--- Start of Data shown ---
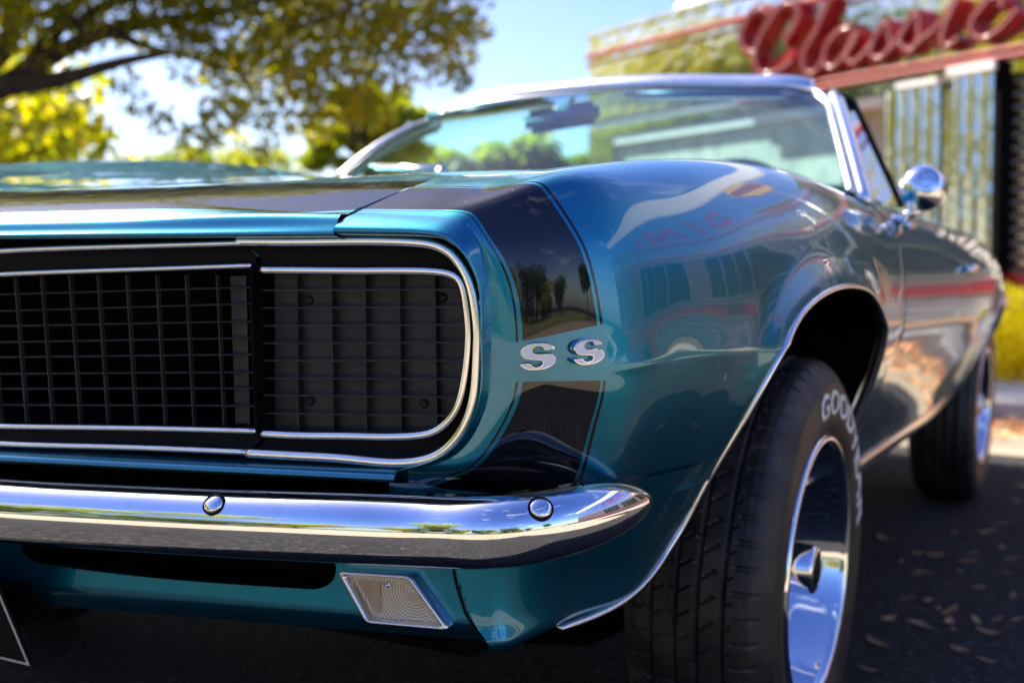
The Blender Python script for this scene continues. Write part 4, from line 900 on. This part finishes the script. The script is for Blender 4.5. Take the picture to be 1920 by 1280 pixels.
# script sign: red channel letters with glass tubes
STR = [
[(-2.26,4.02),(-2.39,4.11),(-2.58,4.08),(-2.71,3.93),(-2.75,3.78),(-2.65,3.64),(-2.49,3.6)],
[(-2.01,3.63),(-1.86,3.77),(-1.77,3.92),(-1.81,4.05),(-1.96,4.1),(-2.15,4.03),(-2.3,3.88),(-2.45,3.71),(-2.5,3.53),(-2.44,3.36),(-2.24,3.3),(-2.03,3.33),(-1.85,3.41)],
[(-1.25,4.05),(-1.36,3.89),(-1.46,3.72),(-1.6,3.56),(-1.69,3.39),(-1.65,3.24),(-1.55,3.2),(-1.42,3.26),(-1.35,3.34)],
[(-.93,3.63),(-1.07,3.64),(-1.24,3.56),(-1.35,3.39),(-1.33,3.26),(-1.21,3.23),(-1.07,3.32),(-.91,3.45),(-.86,3.57),(-.98,3.43),(-1.01,3.31),(-.95,3.24),(-.84,3.26),(-.75,3.32)],
[(-.75,3.32),(-.57,3.5),(-.44,3.6),(-.4,3.47),(-.38,3.35),(-.48,3.25),(-.61,3.25),(-.68,3.35),(-.61,3.39)],
[(-.39,3.3),(-.23,3.45),(-.02,3.63),(0,3.48),(0,3.36),(-.1,3.26),(-.2,3.29),(-.25,3.36)],
[(-.1,3.26),(.11,3.38),(.3,3.49),(.49,3.69),(.38,3.51),(.31,3.36),(.31,3.26),(.39,3.23),(.5,3.29)],
[(1.0,3.51),(1.03,3.55),(.94,3.63),(.78,3.54),(.67,3.43),(.69,3.3),(.79,3.24),(.95,3.27),(1.15,3.41),(1.2,3.46)]]
sign = empty('script_sign', None, (FA.x, FA.y, 0)); tag(sign, 'red script sign reading Classic with glass neon tubes, mounted on the chrome fascia', 'sign')
for st in STR:
    pth = smooth_path(st, max(24, len(st)*7)); q = MB()
    V, F = sweep([fac(s, h, .0) for s, h in pth], [(-.055, .03), (-.055, .17), (-.045, .17), (-.042, .13), (.042, .13), (.045, .17), (.055, .17), (.055, .03)], tuple(FN))
    q.add(V, F); lt = dpart(q, 'channel_letter', SIGNR, False, sign)
    q = MB(); q.tube([fac(s, h, .165) for s, h in pth], .017, 8); dpart(q, 'neon_tube', NEON, True, lt)
q = MB(); pth = smooth_path([(-2.5,3.42),(-2.2,3.35),(-1.9,3.45),(-1.7,3.5)], 20); V, F = sweep([fac(s, h, 0) for s, h in pth], [(-.13,.03),(-.13,.09),(.13,.09),(.13,.03)], tuple(FN)); q.add(V, F); dpart(q, 'backing_plate', SIGNR, False, sign)
# block letters DINER further along, seen mirrored in the fender
def block_text(body, s0, h0, size, d, name, material, parent, ext=.08):
    cu = bpy.data.curves.new('t', 'FONT'); cu.body = body; cu.size = size; cu.extrude = ext/2; cu.offset = .03
    to = bpy.data.objects.new('t', cu); COL.objects.link(to); dg = bpy.context.evaluated_depsgraph_get(); dg.update(); ev = to.evaluated_get(dg); mt = ev.to_mesh()
    V = [fac(s0+v.co.x, h0+v.co.y, d+v.co.z) for v in mt.vertices]; F = [tuple(p.vertices) for p in mt.polygons]; ev.to_mesh_clear(); bpy.data.objects.remove(to)
    q = MB(); q.add(V, F); return dpart(q, name, material, False, parent)
sign2 = empty('block_letter_sign', None, (FA.x, FA.y, 0)); tag(sign2, 'tall red block letters reading DINER on the roof edge, mirrored in the fender', 'sign')
for i, ch in enumerate('DINER'): block_text(ch, 6.2+i*1.35-(.0 if ch != 'I' else -.35), 4.50, 1.6, -.1, 'letter', SIGNR, sign2)
YS = mat('yellow_sign_enamel', (.80, .42, .02), .4, coat=.4, var=(5, (.85, .5, .05), .4, .7))
ps = fac(4.2, 0, 1.2); pole = empty('pylon_sign', None, (ps.x, ps.y, ground_z(ps.x, ps.y))); tag(pole, 'yellow hexagonal sign with a red band on a steel pole before the diner', 'sign')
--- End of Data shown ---
§ Written exercise
Write out the material above once more, exactly as it reads, with no pictures.

§ The completed task
The Blender Python script for this scene continues. Write part 4, from line 900 on. This part finishes the script. The script is for Blender 4.5. Take the picture to be 1920 by 1280 pixels.
# script sign: red channel letters with glass tubes
STR = [
[(-2.26,4.02),(-2.39,4.11),(-2.58,4.08),(-2.71,3.93),(-2.75,3.78),(-2.65,3.64),(-2.49,3.6)],
[(-2.01,3.63),(-1.86,3.77),(-1.77,3.92),(-1.81,4.05),(-1.96,4.1),(-2.15,4.03),(-2.3,3.88),(-2.45,3.71),(-2.5,3.53),(-2.44,3.36),(-2.24,3.3),(-2.03,3.33),(-1.85,3.41)],
[(-1.25,4.05),(-1.36,3.89),(-1.46,3.72),(-1.6,3.56),(-1.69,3.39),(-1.65,3.24),(-1.55,3.2),(-1.42,3.26),(-1.35,3.34)],
[(-.93,3.63),(-1.07,3.64),(-1.24,3.56),(-1.35,3.39),(-1.33,3.26),(-1.21,3.23),(-1.07,3.32),(-.91,3.45),(-.86,3.57),(-.98,3.43),(-1.01,3.31),(-.95,3.24),(-.84,3.26),(-.75,3.32)],
[(-.75,3.32),(-.57,3.5),(-.44,3.6),(-.4,3.47),(-.38,3.35),(-.48,3.25),(-.61,3.25),(-.68,3.35),(-.61,3.39)],
[(-.39,3.3),(-.23,3.45),(-.02,3.63),(0,3.48),(0,3.36),(-.1,3.26),(-.2,3.29),(-.25,3.36)],
[(-.1,3.26),(.11,3.38),(.3,3.49),(.49,3.69),(.38,3.51),(.31,3.36),(.31,3.26),(.39,3.23),(.5,3.29)],
[(1.0,3.51),(1.03,3.55),(.94,3.63),(.78,3.54),(.67,3.43),(.69,3.3),(.79,3.24),(.95,3.27),(1.15,3.41),(1.2,3.46)]]
sign = empty('script_sign', None, (FA.x, FA.y, 0)); tag(sign, 'red script sign reading Classic with glass neon tubes, mounted on the chrome fascia', 'sign')
for st in STR:
    pth = smooth_path(st, max(24, len(st)*7)); q = MB()
    V, F = sweep([fac(s, h, .0) for s, h in pth], [(-.055, .03), (-.055, .17), (-.045, .17), (-.042, .13), (.042, .13), (.045, .17), (.055, .17), (.055, .03)], tuple(FN))
    q.add(V, F); lt = dpart(q, 'channel_letter', SIGNR, False, sign)
    q = MB(); q.tube([fac(s, h, .165) for s, h in pth], .017, 8); dpart(q, 'neon_tube', NEON, True, lt)
q = MB(); pth = smooth_path([(-2.5,3.42),(-2.2,3.35),(-1.9,3.45),(-1.7,3.5)], 20); V, F = sweep([fac(s, h, 0) for s, h in pth], [(-.13,.03),(-.13,.09),(.13,.09),(.13,.03)], tuple(FN)); q.add(V, F); dpart(q, 'backing_plate', SIGNR, False, sign)
# block letters DINER further along, seen mirrored in the fender
def block_text(body, s0, h0, size, d, name, material, parent, ext=.08):
    cu = bpy.data.curves.new('t', 'FONT'); cu.body = body; cu.size = size; cu.extrude = ext/2; cu.offset = .03
    to = bpy.data.objects.new('t', cu); COL.objects.link(to); dg = bpy.context.evaluated_depsgraph_get(); dg.update(); ev = to.evaluated_get(dg); mt = ev.to_mesh()
    V = [fac(s0+v.co.x, h0+v.co.y, d+v.co.z) for v in mt.vertices]; F = [tuple(p.vertices) for p in mt.polygons]; ev.to_mesh_clear(); bpy.data.objects.remove(to)
    q = MB(); q.add(V, F); return dpart(q, name, material, False, parent)
sign2 = empty('block_letter_sign', None, (FA.x, FA.y, 0)); tag(sign2, 'tall red block letters reading DINER on the roof edge, mirrored in the fender', 'sign')
for i, ch in enumerate('DINER'): block_text(ch, 6.2+i*1.35-(.0 if ch != 'I' else -.35), 4.50, 1.6, -.1, 'letter', SIGNR, sign2)
YS = mat('yellow_sign_enamel', (.80, .42, .02), .4, coat=.4, var=(5, (.85, .5, .05), .4, .7))
ps = fac(4.2, 0, 1.2); pole = empty('pylon_sign', None, (ps.x, ps.y, ground_z(ps.x, ps.y))); tag(pole, 'yellow hexagonal sign with a red band on a steel pole before the diner', 'sign')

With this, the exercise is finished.